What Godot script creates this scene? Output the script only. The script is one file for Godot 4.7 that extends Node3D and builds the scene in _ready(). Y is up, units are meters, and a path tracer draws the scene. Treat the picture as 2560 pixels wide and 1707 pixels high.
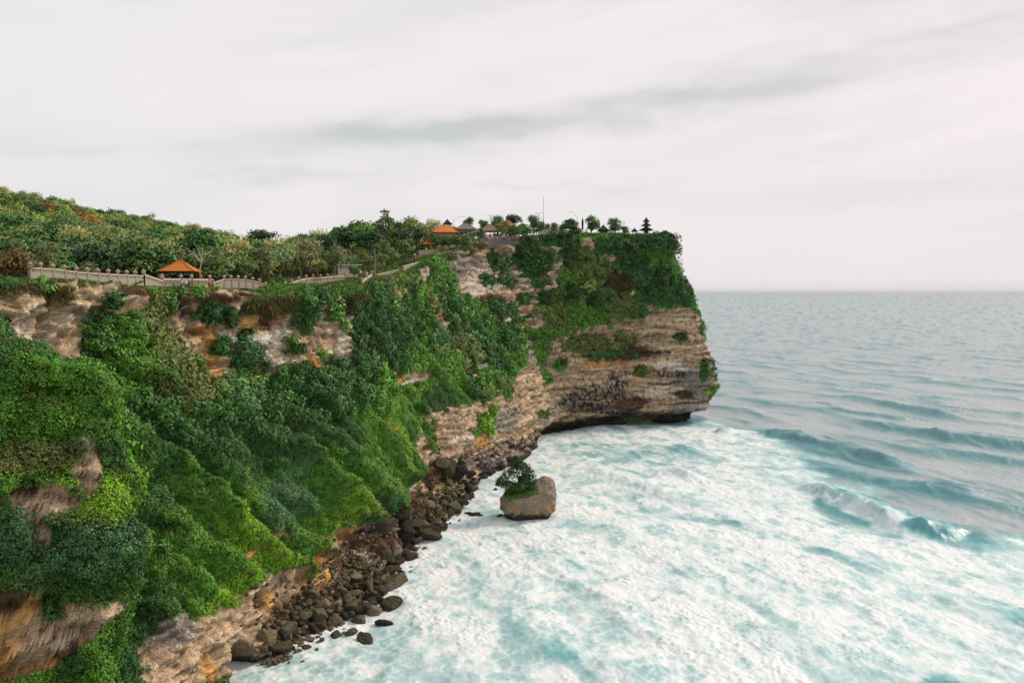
extends Node3D
# A limestone sea cliff with a temple on its headland. World: x right, y up (sea level 0), z towards the viewer; V(x, height, distance) turns that into a point.

enum {PALE, TAN, ORANGE, GREY, DARK, BROWN, MOSS, BRIGHT, MID, DEEP, BLUE, OLIVE, DRY, GRASS}
const TONE: Array[Color] = [Color(0.78, 0.64, 0.5), Color(0.62, 0.46, 0.3), Color(0.64, 0.36, 0.13), Color(0.36, 0.315, 0.27), Color(0.045, 0.045, 0.05), Color(0.12, 0.075, 0.042), Color(0.13, 0.095, 0.025),
	Color(0.215, 0.43, 0.018), Color(0.115, 0.31, 0.03), Color(0.042, 0.14, 0.03), Color(0.085, 0.21, 0.08), Color(0.18, 0.215, 0.06), Color(0.15, 0.105, 0.035), Color(0.17, 0.26, 0.055)]

func V(x: float, h: float, d: float) -> Vector3: return Vector3(x, h, -d)
func V2(x: float, d: float) -> Vector2: return Vector2(x, d)

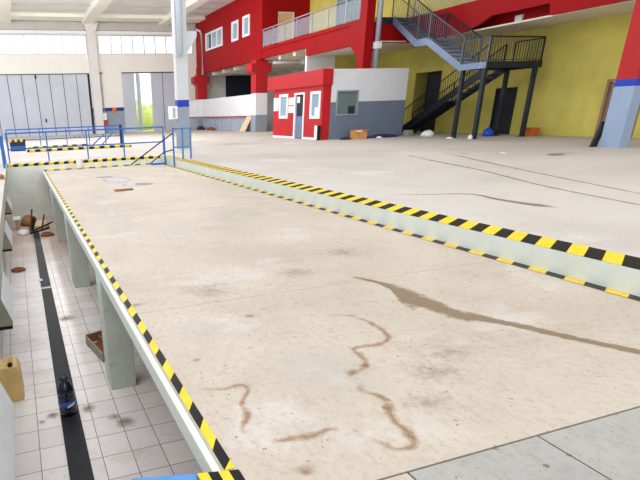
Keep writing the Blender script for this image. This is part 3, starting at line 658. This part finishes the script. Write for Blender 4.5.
for x in (22.1, 23.8): o.box(x - .06, x + .06, BW - .08, BW - .003, 0, 4.7)
o = struct('door_7', o, 'navy', 'dark panelled door behind the low white wall', 'door'); MB().box(20.5, 23.9, BW - .05, BW - .01, 0, 4.68).build('leaf', 'stairdark', o)
b = MB(); b.box(FX - .1, FX + .12, 37.8, 49.7, 1.0, 2.62)
b.box(FX + .02, FX + .12, 37.8, 49.7, 0, 1.0)
for y in (38.6, 40.6, 42.6, 44.6, 46.6, 48.6): b.box(FX - .08, FX + .02, y, y + .45, 0, 1.0)
struct('wall_low', b, 'lowwall', 'low white wall with red line and grey foot in front of the store', 'wall')
b = MB(); b.box(15.6, 17.1, 50.3, 50.5, 0, 2.6); struct('wall_low_return', b, 'lowwall', 'short white wall with red line behind the tall column', 'wall')
def mezz_pillar(n, x0, x1, y0, y1, lab):
    b = MB(); b.box(x0, x1, y0, y1, 0, 4.82); c = (x0 + x1) / 2
    b.prism([(x0, 3.9), (x0 - .36, 4.12), (x0 - .36, 4.6), (x1 + .3, 4.6), (x1 + .3, 4.12), (x1, 3.9)], 'y', y0 - .02, y1 + .1)
    return struct('pillar_%d' % n, b, 'pillar', lab, 'pillar')
o = mezz_pillar(5, 17.1, 18.0, 49.6, 50.4, 'red pillar with capital at the far end of the low white wall')
t = thing('downpipe', 'white downpipe at the far corner of the red upper storey', 'pipe', (17.4, 49.9, 4.6)); MB().tube([(17.2, 49.9, 8.5), (17.32, 49.3, 8.3), (17.34, 48.9, 8.0), (17.34, 48.9, 4.7)], .09, 10).build('pipe', 'white', t, smooth=True)
mezz_pillar(6, 17.15, 18.08, 36.9, 37.75, 'red pillar with capital and white grey base beside the red booth')
b = MB(); b.box(17.09, 17.56, 24.2, 24.75, 0, 9.3); b.prism([(24.75, 3.75), (25.5, 4.42), (25.5, 5.4), (24.75, 5.4)], 'x', 17.1, 17.54); b.prism([(17.56, 3.9), (18.0, 4.3), (18.0, 4.6), (17.56, 4.6)], 'y', 24.3, 24.7)
struct('pillar_7', b, 'red', 'tall red pillar rising behind the white booth wall', 'pillar')
t = thing('downpipe', 'grey downpipe running down the tall red pillar behind the booth', 'pipe', (17.72, 24.2, 0))
MB().tube([(17.72, 24.05, 3.11), (17.72, 24.05, 9.2)], .13, 12).build('pipe', 'steel', t, smooth=True); MB().rbox((17.74, 24.05, 4.25), (.3, .28, .3)).build('coupling', 'paperwhite', t)
b = MB(); b.box(17.6, 18.0, 11.5, 12.1, 0, 9.3); b.prism([(12.1, 4.3), (12.5, 4.8), (12.5, 5.4), (12.1, 5.4)], 'x', 17.62, 17.98); struct('column_2', b, 'colred', 'red column with blue band and grey base at the right edge', 'column')
t = thing('leaning_board', 'black board leaning beside the foot of the red and blue column', 'board', (17.5, 12.25, 0))
MB().hexa([(17.36, 12.2, .002), (17.56, 12.14, .002), (17.58, 12.18, .002), (17.38, 12.26, .002), (17.62, 12.2, .75), (17.74, 12.12, .75), (17.76, 12.16, .75), (17.64, 12.26, .75)]).build('board', 'black', t)
t = thing('air_duct', 'white duct hanging under the balcony soffit beside the red pillar', 'duct', (19.4, 36.2, 4.6))
MB().tube([(18.15, 36.2, 4.58), (20.3, 36.2, 4.62)], .1, 12).build('pipe', 'white', t, smooth=True); MB().tube([(20.3, 36.2, 4.62), (20.9, 36.2, 4.64)], .16, 12).build('collar', 'white', t, smooth=True)
# glass balcony railing
t = thing('balcony_railing', 'glass balcony railing with grey posts and top rail', 'railing', (FX, 30.7, 5.54))
ys = [36.5, 35.0, 33.4, 31.8, 30.0, 28.3, 26.6, 25.0]
for y in ys: MB().box(FX - .03, FX + .02, y - .025, y + .025, 5.54, 6.6).build('post', 'steel', t)
for a, c in zip(ys[:-1], ys[1:]): MB().box(FX - .012, FX, c + .05, a - .05, 5.6, 6.5).build('glass_panel', 'balglass', t)
MB().tube([(FX, 36.6, 6.63), (FX, 24.9, 6.63)], .035).build('top_rail', 'steel', t)

# ------------------------------------------------------------------ red and white booth
t = thing('site_booth', 'red and white booth with grey base in the middle of the hall', 'booth', (16.6, 25.7, 0))
b = MB(); b.wall('y', 23.2, 23.35, 14.75, 19.1, 0, 3.15, [(15.05, 16.28, 1.09, 2.22)]); b.box(18.95, 19.1, 23.35, 28.3, 0, 3.15); b.box(14.75, 18.95, 28.15, 28.3, 0, 3.15); b.box(14.75, 18.95, 23.35, 28.15, 2.95, 3.1)
b.build('wall', 'booth', t)
b = MB(); b.wall('x', 14.3, 14.45, 23.2, 28.34, 0, 2.47, [(24.9, 25.9, 0, 2.23), (26.66, 27.58, 1.02, 2.21), (23.4, 24.28, 1.0, 2.21)]); b.box(14.45, 14.75, 23.2, 23.35, 0, 2.47); b.box(14.45, 14.75, 28.15, 28.34, 0, 2.47)
b.build('front_wall', 'redhouse', t)
b = MB(); b.box(14.18, 14.75, 23.1, 28.9, 2.47, 3.16); b.build('fascia', 'redhouse', t, bevel=.01)
b = MB(); b.box(14.27, 14.299, 25.92, 28.3, 0, .1); b.box(14.27, 14.299, 23.4, 24.88, 0, .1); b.build('skirting', 'white', t)
d = MB(); d.wall('x', 14.26, 14.4, 24.88, 25.92, 0, 2.23, [(24.98, 25.82, 0, 2.14)]); d = d.build('door_frame', 'winframe', t)
k = MB().box(14.34, 14.38, 24.98, 25.82, .02, 1.1).box(14.34, 14.38, 24.98, 25.06, 1.1, 2.14).box(14.34, 14.38, 25.74, 25.82, 1.1, 2.14).build('door', 'stair', t)
MB().box(14.35, 14.37, 25.06, 25.74, 1.1, 2.14).build('door_glass', 'dark', k); MB().box(14.3, 14.34, 25.0, 25.04, 1.0, 1.15).build('handle', 'steel', k); MB().box(14.335, 14.34, 25.45, 25.72, 1.75, 2.05).build('notice', 'paperwhite', k)
for (a, c, z0, z1) in ((26.63, 27.61, 1.0, 2.23), (23.37, 24.31, .98, 2.23)):
    f = MB().frame('x', 14.26, 14.4, a, c, z0, z1, .13).build('window_frame', 'winframe', t); MB().box(14.33, 14.35, a + .12, c - .12, z0 + .12, z1 - .12).build('pane', 'boothglass', f)
MB().box(14.305, 14.34, 23.52, 23.9, 1.12, 1.5).build('white_sheet', 'paperwhite', t)
f = MB().frame('y', 23.16, 23.3, 15.05, 16.28, 1.09, 2.22, .06).build('window_frame', 'steel', t); MB().box(15.1, 16.22, 23.24, 23.26, 1.14, 2.17).build('pane', 'darkglass', f); MB().box(15.78, 16.12, 23.2, 23.24, 1.14, 1.5).build('vent_box', 'dark', f)
for (a, c, z0, z1) in ((27.72, 28.3, 1.40, 2.08), (25.97, 26.56, 1.66, 2.03), (25.97, 26.56, 1.28, 1.61)): MB().box(14.28, 14.299, a, c, z0, z1).build('notice_board', 'white', t)
t = thing('black_box', 'black box with white edge standing by the booth corner', 'box', (14.15, 23.25, 0))
MB().box(14.0, 14.2, 23.05, 23.3, 0, .68).build('body', 'black', t, bevel=.01); MB().box(13.985, 14.0, 23.06, 23.3, .02, .68).build('side_panel', 'white', t)
t = thing('cardboard_box', 'torn orange cardboard box by the grey booth wall', 'box', (16.0, 22.6, 0))
b = MB(); b.wall('y', 22.35, 22.37, 15.66, 16.36, 0, .33); b.box(15.66, 15.68, 22.37, 22.75, 0, .36); b.box(16.34, 16.36, 22.37, 22.75, 0, .40); b.box(15.66, 16.36, 22.73, 22.75, 0, .42); b.box(15.68, 16.34, 22.37, 22.73, 0, .02); b.build('carton', 'card', t)
MB().rbox((15.85, 22.3, .36), (.36, .16, .015), .1, .5).build('flap', 'woodpale', t); MB().rbox((16.25, 22.3, .38), (.24, .16, .015), -.1, -.4).build('flap', 'card', t)
rag('tarpaulin', 'dark blue plastic sheet bunched along the grey booth wall', 'sheet', (17.5, 22.6, .002), .95, .26, .16, 'tarp', 12)
rag('cloth_heap', 'dark cloth heap left of the orange cardboard box', 'cloth', (15.3, 22.6, .002), .3, .22, .12, 'dark', 13)
rag('plastic_scrap', 'small white wrapping lying on the dark blue sheet', 'scrap', (16.9, 22.12, .002), .16, .1, .1, 'paperwhite', 14)
t = thing('plywood_sheet', 'pale plywood sheet leaning on the low white wall', 'board', (17.0, 39.3, 0))
MB().hexa([(16.98, 38.5, .002), (17.01, 38.5, .002), (17.01, 39.6, .002), (16.98, 39.6, .002), (17.35, 37.9, 1.1), (17.38, 37.9, 1.1), (17.38, 38.9, 1.1), (17.35, 38.9, 1.1)]).build('panel', 'woodpale', t)
rag('scrap_heap', 'dark scrap heap at the far foot of the low white wall', 'scrap', (16.9, 48.5, .002), .3, .8, .35, 'dark', 15)
rag('scrap_heap', 'low reddish scrap heap before the low white wall', 'scrap', (17.05, 46.2, .002), .3, .9, .25, 'rust', 16)

# ------------------------------------------------------------------ staircase
t = thing('staircase', 'steel staircase with landing rising along the yellow wall', 'staircase', (20, 19, 0))
for i, (x, y) in enumerate(((18.83, 19.42), (18.74, 18.18), (21.25, 19.38), (21.2, 17.98))):
    MB().box(x - .075, x + .075, y - .075, y + .075, 0.004, 2.78).build('post', 'stairdark', t)
    MB().box(x - .12, x + .12, y - .12, y + .12, 0.001, .02).build('base_plate', 'stairdark', t)
b = MB(); b.box(18.68, 21.6, 18.1, 19.5, 2.9, 2.94); b.build('landing', 'tread', t)
b = MB(); b.box(18.66, 18.72, 18.06, 19.5, 2.74, 2.98); b.build('landing_beam', 'stair', t)  # hall-side beam takes the lighter tone that stands for lit steel
b = MB(); b.box(18.66, 21.62, 18.04, 18.1, 2.74, 2.98); b.box(21.56, 21.62, 18.04, 19.5, 2.74, 2.98); b.box(18.68, 21.6, 19.44, 19.5, 2.76, 2.94); b.build('landing_beam', 'stairdark', t)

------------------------

§ **Written problem**: Repeat only what runs from the first line of the records above to the line with "# A limestone", both included, word for word, minus the pictures.

§ **Expected output**:
What Godot script creates this scene? Output the script only. The script is one file for Godot 4.7 that extends Node3D and builds the scene in _ready(). Y is up, units are meters, and a path tracer draws the scene. Treat the picture as 2560 pixels wide and 1707 pixels high.
extends Node3D
# A limestone sea cliff with a temple on its headland. World: x right, y up (sea level 0), z towards the viewer; V(x, height, distance) turns that into a point.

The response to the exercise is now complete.